## BEGIN Provided data

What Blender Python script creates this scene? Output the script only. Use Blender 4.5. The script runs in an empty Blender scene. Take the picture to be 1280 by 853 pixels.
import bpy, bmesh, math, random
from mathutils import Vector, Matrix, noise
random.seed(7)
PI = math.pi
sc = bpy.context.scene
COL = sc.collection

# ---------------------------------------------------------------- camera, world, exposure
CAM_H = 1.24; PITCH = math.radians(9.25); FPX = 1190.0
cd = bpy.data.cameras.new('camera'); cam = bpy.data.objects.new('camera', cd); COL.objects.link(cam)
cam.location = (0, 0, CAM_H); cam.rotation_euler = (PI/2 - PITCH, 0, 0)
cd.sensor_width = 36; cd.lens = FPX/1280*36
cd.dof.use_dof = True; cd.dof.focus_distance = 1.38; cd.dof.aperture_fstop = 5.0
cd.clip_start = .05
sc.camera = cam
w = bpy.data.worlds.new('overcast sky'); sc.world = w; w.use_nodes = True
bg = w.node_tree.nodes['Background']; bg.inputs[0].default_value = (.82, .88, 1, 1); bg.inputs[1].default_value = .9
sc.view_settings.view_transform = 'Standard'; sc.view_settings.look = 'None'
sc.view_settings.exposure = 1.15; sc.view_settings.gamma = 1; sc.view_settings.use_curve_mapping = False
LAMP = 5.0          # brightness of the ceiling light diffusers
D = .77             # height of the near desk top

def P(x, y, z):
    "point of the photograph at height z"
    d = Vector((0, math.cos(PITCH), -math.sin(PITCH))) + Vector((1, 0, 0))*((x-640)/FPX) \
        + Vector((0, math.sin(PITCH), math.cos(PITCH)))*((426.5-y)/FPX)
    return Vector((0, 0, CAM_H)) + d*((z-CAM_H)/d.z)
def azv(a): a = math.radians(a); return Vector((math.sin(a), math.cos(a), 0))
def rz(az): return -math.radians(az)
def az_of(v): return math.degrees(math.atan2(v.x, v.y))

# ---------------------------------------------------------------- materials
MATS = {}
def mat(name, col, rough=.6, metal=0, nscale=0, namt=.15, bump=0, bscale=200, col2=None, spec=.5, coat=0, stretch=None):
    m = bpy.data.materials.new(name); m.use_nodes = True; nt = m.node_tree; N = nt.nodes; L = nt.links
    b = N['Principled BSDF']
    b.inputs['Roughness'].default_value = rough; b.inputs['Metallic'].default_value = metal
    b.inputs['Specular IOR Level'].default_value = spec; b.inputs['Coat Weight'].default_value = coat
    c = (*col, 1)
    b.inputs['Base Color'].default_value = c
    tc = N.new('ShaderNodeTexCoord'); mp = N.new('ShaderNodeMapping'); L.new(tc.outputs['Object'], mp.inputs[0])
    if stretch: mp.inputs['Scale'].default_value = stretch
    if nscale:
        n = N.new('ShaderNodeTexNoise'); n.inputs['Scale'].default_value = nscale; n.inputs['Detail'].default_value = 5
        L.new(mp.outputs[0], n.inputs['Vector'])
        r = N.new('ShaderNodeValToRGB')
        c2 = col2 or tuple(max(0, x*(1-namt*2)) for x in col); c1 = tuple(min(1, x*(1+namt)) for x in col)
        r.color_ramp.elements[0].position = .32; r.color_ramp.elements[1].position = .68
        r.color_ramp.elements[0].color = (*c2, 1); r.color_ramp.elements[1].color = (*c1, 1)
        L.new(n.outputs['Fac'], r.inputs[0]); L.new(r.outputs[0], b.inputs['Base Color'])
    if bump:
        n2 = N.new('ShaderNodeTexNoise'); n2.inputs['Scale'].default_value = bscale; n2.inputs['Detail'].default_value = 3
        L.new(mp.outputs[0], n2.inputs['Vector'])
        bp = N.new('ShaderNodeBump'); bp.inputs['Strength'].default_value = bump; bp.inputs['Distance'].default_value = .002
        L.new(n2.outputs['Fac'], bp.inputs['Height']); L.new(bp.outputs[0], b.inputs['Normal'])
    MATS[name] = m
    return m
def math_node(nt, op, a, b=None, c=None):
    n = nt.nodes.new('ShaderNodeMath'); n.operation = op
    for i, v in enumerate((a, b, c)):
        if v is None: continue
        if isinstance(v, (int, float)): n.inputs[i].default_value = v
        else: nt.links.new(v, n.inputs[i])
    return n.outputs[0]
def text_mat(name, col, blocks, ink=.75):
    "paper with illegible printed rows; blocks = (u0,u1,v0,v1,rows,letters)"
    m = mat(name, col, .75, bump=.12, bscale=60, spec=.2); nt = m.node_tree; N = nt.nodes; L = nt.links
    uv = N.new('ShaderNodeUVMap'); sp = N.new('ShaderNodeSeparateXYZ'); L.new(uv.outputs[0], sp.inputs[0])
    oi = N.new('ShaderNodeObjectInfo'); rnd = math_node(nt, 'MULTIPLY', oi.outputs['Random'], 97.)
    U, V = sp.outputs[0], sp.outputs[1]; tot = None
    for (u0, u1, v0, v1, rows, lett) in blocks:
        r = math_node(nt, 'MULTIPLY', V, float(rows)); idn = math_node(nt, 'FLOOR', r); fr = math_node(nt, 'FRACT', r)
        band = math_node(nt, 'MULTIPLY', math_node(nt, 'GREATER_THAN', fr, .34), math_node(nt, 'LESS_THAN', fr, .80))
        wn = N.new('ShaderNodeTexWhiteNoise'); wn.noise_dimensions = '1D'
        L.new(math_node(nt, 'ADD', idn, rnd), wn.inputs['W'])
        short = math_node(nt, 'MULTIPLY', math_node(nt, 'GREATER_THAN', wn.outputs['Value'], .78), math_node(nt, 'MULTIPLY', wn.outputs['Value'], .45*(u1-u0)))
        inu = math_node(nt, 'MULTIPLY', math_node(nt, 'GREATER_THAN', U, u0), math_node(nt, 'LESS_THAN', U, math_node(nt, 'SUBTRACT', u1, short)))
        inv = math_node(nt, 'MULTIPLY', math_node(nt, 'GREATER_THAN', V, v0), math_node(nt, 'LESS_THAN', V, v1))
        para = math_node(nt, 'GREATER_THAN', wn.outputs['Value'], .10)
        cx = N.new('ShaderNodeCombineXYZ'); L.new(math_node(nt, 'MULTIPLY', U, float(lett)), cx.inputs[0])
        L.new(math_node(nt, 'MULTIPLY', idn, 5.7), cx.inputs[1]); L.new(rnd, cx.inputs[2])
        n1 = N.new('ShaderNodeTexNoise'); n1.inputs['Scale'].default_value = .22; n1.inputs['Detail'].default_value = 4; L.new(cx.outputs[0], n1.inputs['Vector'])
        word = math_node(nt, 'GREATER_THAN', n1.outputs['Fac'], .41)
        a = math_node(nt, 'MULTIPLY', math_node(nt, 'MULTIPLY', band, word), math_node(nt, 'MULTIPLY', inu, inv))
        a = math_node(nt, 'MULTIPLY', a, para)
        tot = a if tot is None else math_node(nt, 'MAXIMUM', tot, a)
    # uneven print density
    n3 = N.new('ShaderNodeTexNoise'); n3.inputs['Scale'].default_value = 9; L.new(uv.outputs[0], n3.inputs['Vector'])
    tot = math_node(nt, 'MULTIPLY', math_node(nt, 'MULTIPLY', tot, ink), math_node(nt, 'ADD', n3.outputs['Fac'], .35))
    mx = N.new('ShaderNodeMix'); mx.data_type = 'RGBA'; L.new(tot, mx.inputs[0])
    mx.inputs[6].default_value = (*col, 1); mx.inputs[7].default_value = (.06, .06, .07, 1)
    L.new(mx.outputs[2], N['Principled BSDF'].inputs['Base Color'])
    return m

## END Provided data

What to work on
Nothing should be changed: write out all of the data as is.

Response
What Blender Python script creates this scene? Output the script only. Use Blender 4.5. The script runs in an empty Blender scene. Take the picture to be 1280 by 853 pixels.
import bpy, bmesh, math, random
from mathutils import Vector, Matrix, noise
random.seed(7)
PI = math.pi
sc = bpy.context.scene
COL = sc.collection

# ---------------------------------------------------------------- camera, world, exposure
CAM_H = 1.24; PITCH = math.radians(9.25); FPX = 1190.0
cd = bpy.data.cameras.new('camera'); cam = bpy.data.objects.new('camera', cd); COL.objects.link(cam)
cam.location = (0, 0, CAM_H); cam.rotation_euler = (PI/2 - PITCH, 0, 0)
cd.sensor_width = 36; cd.lens = FPX/1280*36
cd.dof.use_dof = True; cd.dof.focus_distance = 1.38; cd.dof.aperture_fstop = 5.0
cd.clip_start = .05
sc.camera = cam
w = bpy.data.worlds.new('overcast sky'); sc.world = w; w.use_nodes = True
bg = w.node_tree.nodes['Background']; bg.inputs[0].default_value = (.82, .88, 1, 1); bg.inputs[1].default_value = .9
sc.view_settings.view_transform = 'Standard'; sc.view_settings.look = 'None'
sc.view_settings.exposure = 1.15; sc.view_settings.gamma = 1; sc.view_settings.use_curve_mapping = False
LAMP = 5.0          # brightness of the ceiling light diffusers
D = .77             # height of the near desk top

def P(x, y, z):
    "point of the photograph at height z"
    d = Vector((0, math.cos(PITCH), -math.sin(PITCH))) + Vector((1, 0, 0))*((x-640)/FPX) \
        + Vector((0, math.sin(PITCH), math.cos(PITCH)))*((426.5-y)/FPX)
    return Vector((0, 0, CAM_H)) + d*((z-CAM_H)/d.z)
def azv(a): a = math.radians(a); return Vector((math.sin(a), math.cos(a), 0))
def rz(az): return -math.radians(az)
def az_of(v): return math.degrees(math.atan2(v.x, v.y))

# ---------------------------------------------------------------- materials
MATS = {}
def mat(name, col, rough=.6, metal=0, nscale=0, namt=.15, bump=0, bscale=200, col2=None, spec=.5, coat=0, stretch=None):
    m = bpy.data.materials.new(name); m.use_nodes = True; nt = m.node_tree; N = nt.nodes; L = nt.links
    b = N['Principled BSDF']
    b.inputs['Roughness'].default_value = rough; b.inputs['Metallic'].default_value = metal
    b.inputs['Specular IOR Level'].default_value = spec; b.inputs['Coat Weight'].default_value = coat
    c = (*col, 1)
    b.inputs['Base Color'].default_value = c
    tc = N.new('ShaderNodeTexCoord'); mp = N.new('ShaderNodeMapping'); L.new(tc.outputs['Object'], mp.inputs[0])
    if stretch: mp.inputs['Scale'].default_value = stretch
    if nscale:
        n = N.new('ShaderNodeTexNoise'); n.inputs['Scale'].default_value = nscale; n.inputs['Detail'].default_value = 5
        L.new(mp.outputs[0], n.inputs['Vector'])
        r = N.new('ShaderNodeValToRGB')
        c2 = col2 or tuple(max(0, x*(1-namt*2)) for x in col); c1 = tuple(min(1, x*(1+namt)) for x in col)
        r.color_ramp.elements[0].position = .32; r.color_ramp.elements[1].position = .68
        r.color_ramp.elements[0].color = (*c2, 1); r.color_ramp.elements[1].color = (*c1, 1)
        L.new(n.outputs['Fac'], r.inputs[0]); L.new(r.outputs[0], b.inputs['Base Color'])
    if bump:
        n2 = N.new('ShaderNodeTexNoise'); n2.inputs['Scale'].default_value = bscale; n2.inputs['Detail'].default_value = 3
        L.new(mp.outputs[0], n2.inputs['Vector'])
        bp = N.new('ShaderNodeBump'); bp.inputs['Strength'].default_value = bump; bp.inputs['Distance'].default_value = .002
        L.new(n2.outputs['Fac'], bp.inputs['Height']); L.new(bp.outputs[0], b.inputs['Normal'])
    MATS[name] = m
    return m
def math_node(nt, op, a, b=None, c=None):
    n = nt.nodes.new('ShaderNodeMath'); n.operation = op
    for i, v in enumerate((a, b, c)):
        if v is None: continue
        if isinstance(v, (int, float)): n.inputs[i].default_value = v
        else: nt.links.new(v, n.inputs[i])
    return n.outputs[0]
def text_mat(name, col, blocks, ink=.75):
    "paper with illegible printed rows; blocks = (u0,u1,v0,v1,rows,letters)"
    m = mat(name, col, .75, bump=.12, bscale=60, spec=.2); nt = m.node_tree; N = nt.nodes; L = nt.links
    uv = N.new('ShaderNodeUVMap'); sp = N.new('ShaderNodeSeparateXYZ'); L.new(uv.outputs[0], sp.inputs[0])
    oi = N.new('ShaderNodeObjectInfo'); rnd = math_node(nt, 'MULTIPLY', oi.outputs['Random'], 97.)
    U, V = sp.outputs[0], sp.outputs[1]; tot = None
    for (u0, u1, v0, v1, rows, lett) in blocks:
        r = math_node(nt, 'MULTIPLY', V, float(rows)); idn = math_node(nt, 'FLOOR', r); fr = math_node(nt, 'FRACT', r)
        band = math_node(nt, 'MULTIPLY', math_node(nt, 'GREATER_THAN', fr, .34), math_node(nt, 'LESS_THAN', fr, .80))
        wn = N.new('ShaderNodeTexWhiteNoise'); wn.noise_dimensions = '1D'
        L.new(math_node(nt, 'ADD', idn, rnd), wn.inputs['W'])
        short = math_node(nt, 'MULTIPLY', math_node(nt, 'GREATER_THAN', wn.outputs['Value'], .78), math_node(nt, 'MULTIPLY', wn.outputs['Value'], .45*(u1-u0)))
        inu = math_node(nt, 'MULTIPLY', math_node(nt, 'GREATER_THAN', U, u0), math_node(nt, 'LESS_THAN', U, math_node(nt, 'SUBTRACT', u1, short)))
        inv = math_node(nt, 'MULTIPLY', math_node(nt, 'GREATER_THAN', V, v0), math_node(nt, 'LESS_THAN', V, v1))
        para = math_node(nt, 'GREATER_THAN', wn.outputs['Value'], .10)
        cx = N.new('ShaderNodeCombineXYZ'); L.new(math_node(nt, 'MULTIPLY', U, float(lett)), cx.inputs[0])
        L.new(math_node(nt, 'MULTIPLY', idn, 5.7), cx.inputs[1]); L.new(rnd, cx.inputs[2])
        n1 = N.new('ShaderNodeTexNoise'); n1.inputs['Scale'].default_value = .22; n1.inputs['Detail'].default_value = 4; L.new(cx.outputs[0], n1.inputs['Vector'])
        word = math_node(nt, 'GREATER_THAN', n1.outputs['Fac'], .41)
        a = math_node(nt, 'MULTIPLY', math_node(nt, 'MULTIPLY', band, word), math_node(nt, 'MULTIPLY', inu, inv))
        a = math_node(nt, 'MULTIPLY', a, para)
        tot = a if tot is None else math_node(nt, 'MAXIMUM', tot, a)
    # uneven print density
    n3 = N.new('ShaderNodeTexNoise'); n3.inputs['Scale'].default_value = 9; L.new(uv.outputs[0], n3.inputs['Vector'])
    tot = math_node(nt, 'MULTIPLY', math_node(nt, 'MULTIPLY', tot, ink), math_node(nt, 'ADD', n3.outputs['Fac'], .35))
    mx = N.new('ShaderNodeMix'); mx.data_type = 'RGBA'; L.new(tot, mx.inputs[0])
    mx.inputs[6].default_value = (*col, 1); mx.inputs[7].default_value = (.06, .06, .07, 1)
    L.new(mx.outputs[2], N['Principled BSDF'].inputs['Base Color'])
    return m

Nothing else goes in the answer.